A sample of hydrogen is at a pressure of 1000mb and a temperature of +10° C.
Calculate its specific volume.

Homework Equations

I'm guessing PV=mRT

The Attempt at a Solution

P=1 bar
m=2 g
R=constant (do I use the universal constant or is there a constant for Hydrogen? If so how do I find it)
T=283.15K

 

[Nessdude14]

The ideal gas law is PV=nRT where n is number of gas moles. You can use the ideal gas law, but you first have to find how many moles of hydrogen are in 2kg of hydrogen. To do this, you can use this conversion factor for hydrogen:

\displaystyle \frac{1.008 g}{mole}Hydrogen

 

[jg24]

Ok so I don't know why I typed 2kg of hydrogen.
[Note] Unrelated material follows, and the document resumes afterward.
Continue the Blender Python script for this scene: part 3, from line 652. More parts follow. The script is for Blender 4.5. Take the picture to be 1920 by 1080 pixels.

Its a sample of hydrogen which is 1 gram but since Hydrogen is H2 in the atmosphere it should be 2 grams which is 2 moles correct?

 

[Nessdude14]

If the problem states that it's a 1 gram sample of Hydrogen, then the mass is 1 gram. Hydrogen gas is indeed H₂, which means each molecule contains two Hydrogen atoms. To account for this, you make a new conversion factor for H₂, multiplying the mass of hydrogen by 2.
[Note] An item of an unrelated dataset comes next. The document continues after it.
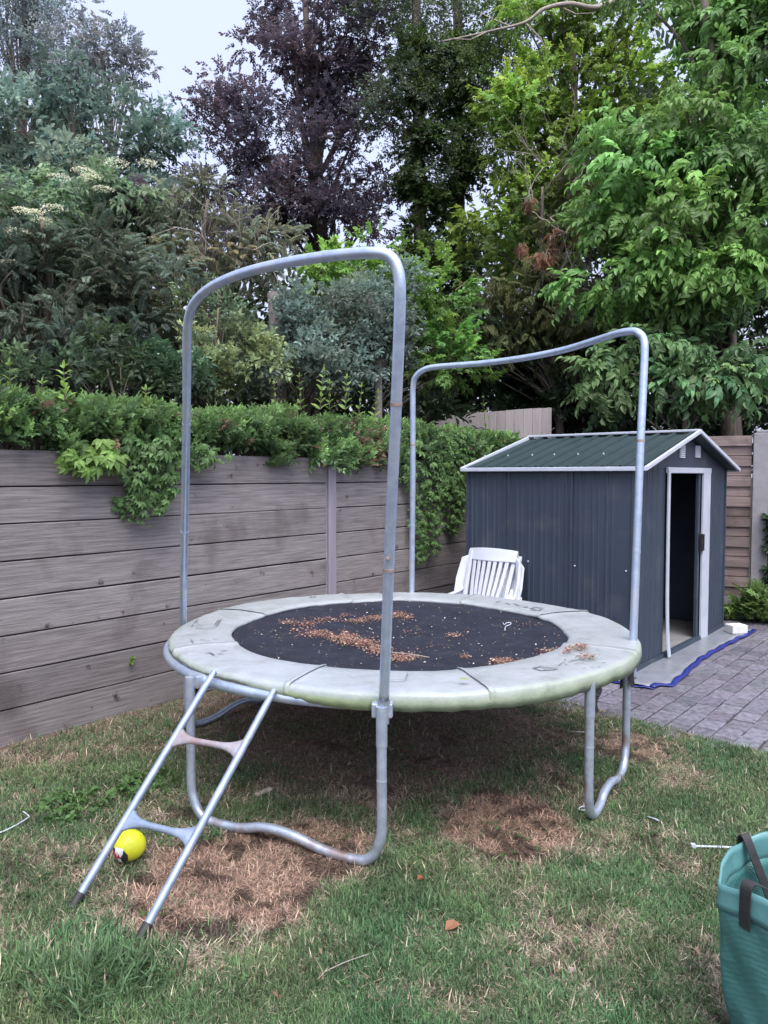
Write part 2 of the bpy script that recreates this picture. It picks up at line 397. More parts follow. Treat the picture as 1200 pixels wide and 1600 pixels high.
patio = inst('patio', [(bv, np.array(bf), np.ones(12))], pos, Xd, Zd, np.ones(n), pc, M_pav)
tag(patio, kind='structure')
sb = MB(); c0, c1, c2, c3 = S(-7, -7, -.016), S(7, -7, -.016), S(7, 4, -.016), S(-7, 4, -.016)
def clipedge():
    k = .03
    a = Vector((1.13, 5.35)) - Vector((.691, -.723)) * 2.2; b = Vector((1.13, 5.35)) + Vector((.691, -.723)) * 9
    sh = Vector((PN.x, PN.y)) * k
    return a + sh, b + sh
a, b = clipedge()
sb.add([(a.x, a.y, -.018), (b.x, b.y, -.018), (b.x + 8, b.y + 8, -.018), (a.x + 8, a.y + 8, -.018)], [(0, 1, 2, 3)])
tag(sb.build('patio_joints', pm('joint_sand', (.03, .028, .026), (.07, .062, .055), 40, .95, bump=.4)), kind='structure')

# ================================================================== BOARD WALL (left)
M_board = pm('weathered_board', (.120, .109, .112), (.222, .204, .208), 4.2, .85, bump=.45, bscale=14, stretch=(.7, 10, 18), island=.16, detail=12, spots=(2.2, (.075, .064, .064), .55, .74), spots2=(11, (.045, .036, .036), .66, .74), bdist=.006, lo=.38, hi=.62)
M_dark = pm('dark_gap', (.008, .007, .007), (.016, .014, .013), 5, .95, bump=0, spec=.1)
M_post = pm('pale_post', (.20, .185, .22), (.27, .25, .30), 3, .8, bump=.35, bscale=14, stretch=(6, 6, .5), spots=(6, (.2, .18, .19), .6, .8))
WROT = math.atan2(WD.y, WD.x)
MW = Matrix(((WD.x, -WN.x, 0, W0.x), (WD.y, -WN.y, 0, W0.y), (0, 0, 1, 0), (0, 0, 0, 1)))   # x along, y away from garden
WH = 1.755
wall = thing('board_wall', 'weathered grey brown wall of long horizontal boards running from the left edge to behind the shed', 'wall', wpt(2, 0), WROT)
TP = wt(516)
def bay(t0, t1):
    mb = MB(MW); n = 8; h = WH / n
    rr = random.Random(int(t0 * 100))
    for i in range(n):
        z0 = i * h; tilt = rr.uniform(-.0003, .0003)
        nseg = 14; hh = h - .008
        # board front with faint undulation, solid
        f0 = rr.uniform(0, .006); rows = []
        for yy, zf in ((.0, 0.), (-.004, .02), (-.004, .98), (0, 1.0)):
            rows.append([(t0 + (t1 - t0) * k / nseg, yy - f0 + .004 * (vn1(k * .7, i * 3.1, 1.) - .5), z0 + hh * zf + .002 * (vn2(k * .9, i * 2.3, 1.) - .5) + tilt * k) for k in range(nseg + 1)])
        top = [(x, .04, z) for x, y, z in rows[-1]]; bot = [(x, .04, z) for x, y, z in rows[0]]
        mb.grid([bot] + rows + [top])
    return mb.build('panel', M_board, wall, rot=WROT)
bay(TP - 3.1, TP - .055); bay(TP + .055, TP + 3.0); bay(TP - 6.2, TP - 3.22)
mb = MB(MW); mb.box((TP - 1.5, .055, WH / 2), (9.4, .02, WH - .02)); mb.build('backing', M_dark, wall, rot=WROT)
for t, dx in ((TP, 0), (TP - 3.16, 0), (TP + 3.05, 0)):
    mb = MB(MW); mb.box((t, -.008 + .03, (WH + .0) / 2 - .01), (.096, .10, WH - .02)); mb.box((t + .056, .0, WH / 2 - .03), (.012, .02, WH - .06)); mb.box((t - .056, .0, WH / 2 - .03), (.012, .02, WH - .06))
    mb.build('post', M_post, wall, bevel=.006, rot=WROT)

# ================================================================== RIGHT FENCE
FD = Vector((.92, -.39)).normalized(); FP = P(1130, 742, 8.5); FO = Vector((FP.x, FP.y))
FROT = math.atan2(FD.y, FD.x)
FN = Vector((FD.y, -FD.x))
MF = Matrix(((FD.x, -FN.x, 0, FO.x), (FD.y, -FN.y, 0, FO.y), (0, 0, 1, 0), (0, 0, 0, 1)))
M_lap = pm('warm_lap_board', (.13, .098, .092), (.25, .195, .185), 3, .85, bump=.55, bscale=9, stretch=(.5, 6, 10), island=.22, spots=(3, (.085, .06, .055), .55, .7), bdist=.006)
M_conc = pm('pale_concrete', (.20, .20, .215), (.27, .265, .285), 10, .9, bump=.4, bscale=80, spots=(4, (.19, .18, .17), .55, .75))
fence = thing('lap_fence', 'brown overlapping board fence with pale concrete posts behind the shed at right', 'fence', (FP.x, FP.y, 0), FROT)
FH = 2.04
def lap(x0, x1):
    mb = MB(MF); n = 8; zb = .24; h = (FH - zb) / n
    for i in range(n):
        z0 = zb + i * h
        mb.box(((x0 + x1) / 2, 0.0, z0 + h * .27), (x1 - x0, .02, h * .54)); 
        mb.box(((x0 + x1) / 2, -.024, z0 + h * .72), (x1 - x0, .02, h * .50))
    mb.build('panel', M_lap, fence, bevel=.003, rot=FROT)
    b = MB(MF); b.box(((x0 + x1) / 2, .03, FH / 2 + .1), (x1 - x0, .02, FH - .3)); b.build('backing', M_dark, fence, rot=FROT)
    b = MB(MF); b.box(((x0 + x1) / 2, 0, .10), (x1 - x0, .04, .27)); b.build('gravel_board', M_conc, fence, bevel=.004, rot=FROT)
r_ = ray(1188, 742); k_ = r_.x / r_.y
fpx = (k_ * FO.y - FO.x) / (FD.x - k_ * FD.y)
lap(fpx - 1.95, fpx - .09); lap(fpx + .09, fpx + 1.95); lap(fpx - 3.95, fpx - 2.13)
for x in (fpx, fpx - 2.04, fpx + 2.04):
    b = MB(MF); b.box((x, -.01, FH / 2 + .01), (.155, .12, FH + .02)); b.box((x, -.01, FH + .035), (.10, .09, .03)); b.build('post', M_conc, fence, bevel=.008, rot=FROT)

# tall vertical board screen beyond
ss = thing('board_screen', 'pale grey screen of upright boards rising behind the hedge and shed roof', 'fence', P(776, 900, 10.2))
a = P(862, 637, 9.7); b = P(640, 652, 11.2); a.z = 0; b.z = 0
dd = (b - a); Ls = dd.length; sr = math.atan2(dd.y, dd.x); ztop = P(862, 637, 9.7).z
MSs = Matrix.Translation(a) @ Matrix.Rotation(sr, 4, 'Z')
mb = MB(MSs); k = 0; x = 0
while x < Ls:
    wb = .135 + .02 * math.sin(k * 3.1); mb.box((x + wb / 2, .004 * math.sin(k * 5), ztop / 2 + .005 * math.sin(k * 7)), (wb - .006, .022, ztop)); x += wb; k += 1
mb.build('board', pm('silvered_board', (.36, .325, .33), (.48, .44, .44), 4, .85, bump=.4, bscale=20, stretch=(6, 6, .6), island=.1), ss, bevel=.003, rot=sr)
for z in (ztop - .5, .6):
    mb = MB(MSs); mb.box((Ls / 2, .03, z), (Ls, .03, .08)); mb.build('rail', M_bark, ss, rot=sr)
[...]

\displaystyle \frac{2.016 g}{mole}H_2

 

[jg24]

Ok redid some work

Density = (P * MW) / (R * T)
0.9869231693139999 atm
Molecular weight of 2 g/mol
R = 0.08206 L*ATM / mol*K
T = 283.15K

1.97384/23.235289 = 0.08495 g/L

specific volume = 1/density
specific volume of hydrogen = 11.77163 g/L

Maybe yes?

 

[Nessdude14]

It looks alright, but when you take 1/density at the end, the units change to L/g. However, there was no need to use the density equation. Allow me to show you a simpler way:

\displaystyle 1g\: H_2 ×\frac{1\: mole}{2.016 g}=0.5\:mole\: H_2

\displaystyle PV=nRT

\displaystyle V=\frac{nRT}{P}

n is the number of moles of H₂ (0.5), R is the gas constant, and T and P are given. This gives the volume of one gram of hydrogen gas, which is equal to the specific volume.

 

[jg24]

Awesome, thanks for explaining an easier way too!